Exercise aim: Type out every line below exactly as it reads.

• • • • •

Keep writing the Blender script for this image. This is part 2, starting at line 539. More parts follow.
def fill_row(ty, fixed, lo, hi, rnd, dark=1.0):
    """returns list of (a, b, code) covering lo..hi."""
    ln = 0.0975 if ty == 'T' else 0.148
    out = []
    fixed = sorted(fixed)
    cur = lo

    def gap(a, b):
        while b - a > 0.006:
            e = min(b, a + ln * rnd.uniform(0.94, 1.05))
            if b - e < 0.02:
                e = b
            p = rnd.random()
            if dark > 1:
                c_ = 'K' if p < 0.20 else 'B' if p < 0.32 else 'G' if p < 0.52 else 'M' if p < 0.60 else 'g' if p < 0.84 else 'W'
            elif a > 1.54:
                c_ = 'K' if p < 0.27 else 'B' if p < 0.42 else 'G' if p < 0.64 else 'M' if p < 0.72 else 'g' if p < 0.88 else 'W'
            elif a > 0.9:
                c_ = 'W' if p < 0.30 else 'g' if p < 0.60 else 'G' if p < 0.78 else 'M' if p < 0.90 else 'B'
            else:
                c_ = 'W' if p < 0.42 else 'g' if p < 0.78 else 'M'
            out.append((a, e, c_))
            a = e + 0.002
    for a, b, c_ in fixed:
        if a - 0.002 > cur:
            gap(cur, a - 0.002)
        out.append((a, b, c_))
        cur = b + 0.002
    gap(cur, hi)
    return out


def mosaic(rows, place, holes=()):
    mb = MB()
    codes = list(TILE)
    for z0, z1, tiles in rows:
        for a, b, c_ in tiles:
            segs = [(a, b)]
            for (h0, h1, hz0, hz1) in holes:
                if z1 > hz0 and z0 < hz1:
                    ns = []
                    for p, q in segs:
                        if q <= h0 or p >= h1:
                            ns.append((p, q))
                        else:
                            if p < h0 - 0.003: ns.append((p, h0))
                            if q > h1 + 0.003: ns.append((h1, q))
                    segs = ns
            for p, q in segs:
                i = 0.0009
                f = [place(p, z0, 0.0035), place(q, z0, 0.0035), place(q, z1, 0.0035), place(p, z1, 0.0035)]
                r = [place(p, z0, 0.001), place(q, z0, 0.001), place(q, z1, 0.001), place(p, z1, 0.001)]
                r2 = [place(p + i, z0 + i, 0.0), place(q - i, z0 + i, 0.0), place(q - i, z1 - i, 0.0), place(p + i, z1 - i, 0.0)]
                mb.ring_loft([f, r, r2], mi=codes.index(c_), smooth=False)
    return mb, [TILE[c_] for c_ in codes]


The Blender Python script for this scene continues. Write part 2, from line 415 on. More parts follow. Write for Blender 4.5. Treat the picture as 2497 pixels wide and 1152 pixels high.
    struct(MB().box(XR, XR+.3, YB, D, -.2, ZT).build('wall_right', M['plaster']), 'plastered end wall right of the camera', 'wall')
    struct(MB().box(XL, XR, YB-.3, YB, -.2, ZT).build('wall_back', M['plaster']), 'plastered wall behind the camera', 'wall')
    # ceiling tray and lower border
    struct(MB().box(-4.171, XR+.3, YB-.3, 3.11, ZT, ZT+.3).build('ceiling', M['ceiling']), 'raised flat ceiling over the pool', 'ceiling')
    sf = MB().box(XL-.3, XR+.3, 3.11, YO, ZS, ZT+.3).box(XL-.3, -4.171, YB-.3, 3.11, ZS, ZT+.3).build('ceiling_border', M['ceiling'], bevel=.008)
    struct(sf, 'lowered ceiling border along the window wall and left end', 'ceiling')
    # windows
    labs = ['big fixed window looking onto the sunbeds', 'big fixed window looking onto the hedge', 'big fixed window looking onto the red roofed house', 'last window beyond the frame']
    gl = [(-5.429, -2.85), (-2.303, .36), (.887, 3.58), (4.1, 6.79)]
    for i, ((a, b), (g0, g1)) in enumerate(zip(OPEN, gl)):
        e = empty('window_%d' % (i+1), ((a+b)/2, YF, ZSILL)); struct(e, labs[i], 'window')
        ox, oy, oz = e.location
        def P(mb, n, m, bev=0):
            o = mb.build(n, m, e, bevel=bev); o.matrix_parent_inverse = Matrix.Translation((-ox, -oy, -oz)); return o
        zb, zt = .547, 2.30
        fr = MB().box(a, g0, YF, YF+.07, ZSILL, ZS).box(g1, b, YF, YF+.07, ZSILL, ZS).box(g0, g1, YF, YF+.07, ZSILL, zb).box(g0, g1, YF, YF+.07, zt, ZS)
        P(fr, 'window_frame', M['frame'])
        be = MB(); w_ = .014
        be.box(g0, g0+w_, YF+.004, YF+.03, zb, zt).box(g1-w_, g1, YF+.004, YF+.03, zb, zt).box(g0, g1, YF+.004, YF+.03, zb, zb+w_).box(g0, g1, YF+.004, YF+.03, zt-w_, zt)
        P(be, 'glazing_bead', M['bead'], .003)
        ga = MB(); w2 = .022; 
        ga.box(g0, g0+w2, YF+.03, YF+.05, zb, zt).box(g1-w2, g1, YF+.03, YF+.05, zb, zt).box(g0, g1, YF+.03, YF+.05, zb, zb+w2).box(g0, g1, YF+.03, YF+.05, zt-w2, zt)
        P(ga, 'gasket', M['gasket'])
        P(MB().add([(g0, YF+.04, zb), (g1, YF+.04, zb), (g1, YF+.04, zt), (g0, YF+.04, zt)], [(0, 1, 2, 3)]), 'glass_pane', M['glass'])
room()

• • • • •

Exercise answer:
Keep writing the Blender script for this image. This is part 2, starting at line 539. More parts follow.
def fill_row(ty, fixed, lo, hi, rnd, dark=1.0):
    """returns list of (a, b, code) covering lo..hi."""
    ln = 0.0975 if ty == 'T' else 0.148
    out = []
    fixed = sorted(fixed)
    cur = lo

    def gap(a, b):
        while b - a > 0.006:
            e = min(b, a + ln * rnd.uniform(0.94, 1.05))
            if b - e < 0.02:
                e = b
            p = rnd.random()
            if dark > 1:
                c_ = 'K' if p < 0.20 else 'B' if p < 0.32 else 'G' if p < 0.52 else 'M' if p < 0.60 else 'g' if p < 0.84 else 'W'
            elif a > 1.54:
                c_ = 'K' if p < 0.27 else 'B' if p < 0.42 else 'G' if p < 0.64 else 'M' if p < 0.72 else 'g' if p < 0.88 else 'W'
            elif a > 0.9:
                c_ = 'W' if p < 0.30 else 'g' if p < 0.60 else 'G' if p < 0.78 else 'M' if p < 0.90 else 'B'
            else:
                c_ = 'W' if p < 0.42 else 'g' if p < 0.78 else 'M'
            out.append((a, e, c_))
            a = e + 0.002
    for a, b, c_ in fixed:
        if a - 0.002 > cur:
            gap(cur, a - 0.002)
        out.append((a, b, c_))
        cur = b + 0.002
    gap(cur, hi)
    return out


def mosaic(rows, place, holes=()):
    mb = MB()
    codes = list(TILE)
    for z0, z1, tiles in rows:
        for a, b, c_ in tiles:
            segs = [(a, b)]
            for (h0, h1, hz0, hz1) in holes:
                if z1 > hz0 and z0 < hz1:
                    ns = []
                    for p, q in segs:
                        if q <= h0 or p >= h1:
                            ns.append((p, q))
                        else:
                            if p < h0 - 0.003: ns.append((p, h0))
                            if q > h1 + 0.003: ns.append((h1, q))
                    segs = ns
            for p, q in segs:
                i = 0.0009
                f = [place(p, z0, 0.0035), place(q, z0, 0.0035), place(q, z1, 0.0035), place(p, z1, 0.0035)]
                r = [place(p, z0, 0.001), place(q, z0, 0.001), place(q, z1, 0.001), place(p, z1, 0.001)]
                r2 = [place(p + i, z0 + i, 0.0), place(q - i, z0 + i, 0.0), place(q - i, z1 - i, 0.0), place(p + i, z1 - i, 0.0)]
                mb.ring_loft([f, r, r2], mi=codes.index(c_), smooth=False)
    return mb, [TILE[c_] for c_ in codes]


The Blender Python script for this scene continues. Write part 2, from line 415 on. More parts follow. Write for Blender 4.5. Treat the picture as 2497 pixels wide and 1152 pixels high.
    struct(MB().box(XR, XR+.3, YB, D, -.2, ZT).build('wall_right', M['plaster']), 'plastered end wall right of the camera', 'wall')
    struct(MB().box(XL, XR, YB-.3, YB, -.2, ZT).build('wall_back', M['plaster']), 'plastered wall behind the camera', 'wall')
    # ceiling tray and lower border
    struct(MB().box(-4.171, XR+.3, YB-.3, 3.11, ZT, ZT+.3).build('ceiling', M['ceiling']), 'raised flat ceiling over the pool', 'ceiling')
    sf = MB().box(XL-.3, XR+.3, 3.11, YO, ZS, ZT+.3).box(XL-.3, -4.171, YB-.3, 3.11, ZS, ZT+.3).build('ceiling_border', M['ceiling'], bevel=.008)
    struct(sf, 'lowered ceiling border along the window wall and left end', 'ceiling')
    # windows
    labs = ['big fixed window looking onto the sunbeds', 'big fixed window looking onto the hedge', 'big fixed window looking onto the red roofed house', 'last window beyond the frame']
    gl = [(-5.429, -2.85), (-2.303, .36), (.887, 3.58), (4.1, 6.79)]
    for i, ((a, b), (g0, g1)) in enumerate(zip(OPEN, gl)):
        e = empty('window_%d' % (i+1), ((a+b)/2, YF, ZSILL)); struct(e, labs[i], 'window')
        ox, oy, oz = e.location
        def P(mb, n, m, bev=0):
            o = mb.build(n, m, e, bevel=bev); o.matrix_parent_inverse = Matrix.Translation((-ox, -oy, -oz)); return o
        zb, zt = .547, 2.30
        fr = MB().box(a, g0, YF, YF+.07, ZSILL, ZS).box(g1, b, YF, YF+.07, ZSILL, ZS).box(g0, g1, YF, YF+.07, ZSILL, zb).box(g0, g1, YF, YF+.07, zt, ZS)
        P(fr, 'window_frame', M['frame'])
        be = MB(); w_ = .014
        be.box(g0, g0+w_, YF+.004, YF+.03, zb, zt).box(g1-w_, g1, YF+.004, YF+.03, zb, zt).box(g0, g1, YF+.004, YF+.03, zb, zb+w_).box(g0, g1, YF+.004, YF+.03, zt-w_, zt)
        P(be, 'glazing_bead', M['bead'], .003)
        ga = MB(); w2 = .022; 
        ga.box(g0, g0+w2, YF+.03, YF+.05, zb, zt).box(g1-w2, g1, YF+.03, YF+.05, zb, zt).box(g0, g1, YF+.03, YF+.05, zb, zb+w2).box(g0, g1, YF+.03, YF+.05, zt-w2, zt)
        P(ga, 'gasket', M['gasket'])
        P(MB().add([(g0, YF+.04, zb), (g1, YF+.04, zb), (g1, YF+.04, zt), (g0, YF+.04, zt)], [(0, 1, 2, 3)]), 'glass_pane', M['glass'])
room()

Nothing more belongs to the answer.